Despite Turkey’s age-old fear of Kurdish independence in contiguous regions near its border, energy ties are growing between Turkey and Iraq's Kurdistan Region.

An oil tanker passes through the Bosphorus to the Black Sea in Istanbul September 1, 2012. REUTERS/Osman Orsal (TURKEY - Tags: ENERGY MARITIME) - RTR37D2S
An oil tanker passes through the Bosphorus to the Black Sea in Istanbul, Sept. 1, 2012. — REUTERS/Osman Orsal

The capture of the Syrian town of Ras al-Ain near the Turkish border by the Kurdish Democratic Union Party (PYD) from al-Qaeda-linked Islamist groups has activated Ankara’s Kurdish phobia once again, given the close ties between the PYD and the Kurdistan Workers Party (PKK), which has been waging a campaign of terror in Turkey for autonomy.

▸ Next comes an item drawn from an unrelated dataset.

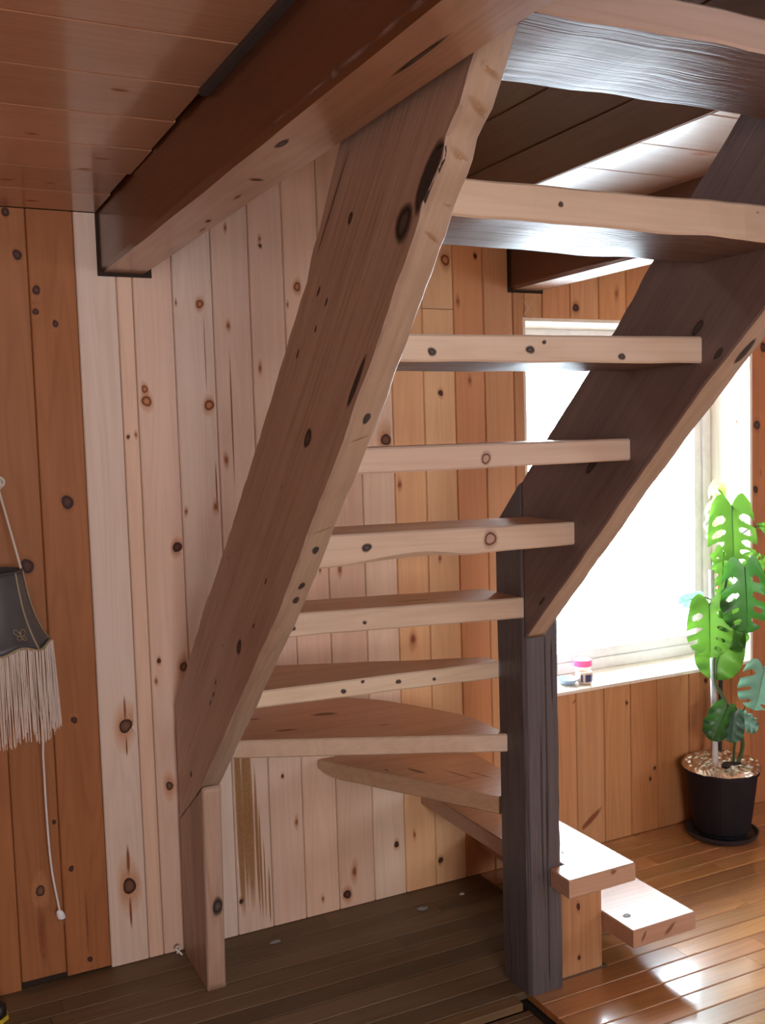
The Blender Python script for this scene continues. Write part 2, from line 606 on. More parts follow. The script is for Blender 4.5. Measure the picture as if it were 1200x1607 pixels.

Turkey’s age-old fear is that any political advances toward autonomy or independence by the Kurds in contiguous regions near its border will also encourage separatism among its own restive Kurds. Turkish-Kurdish relations, however, are proving to be more complex than meets the eye. Ankara’s fears about Kurdish political ambitions has not prevented the growing energy ties between Turkey and the Kurdistan Regional Government (KRG), even if this cooperation could be paving the way to independence for Iraqi Kurds.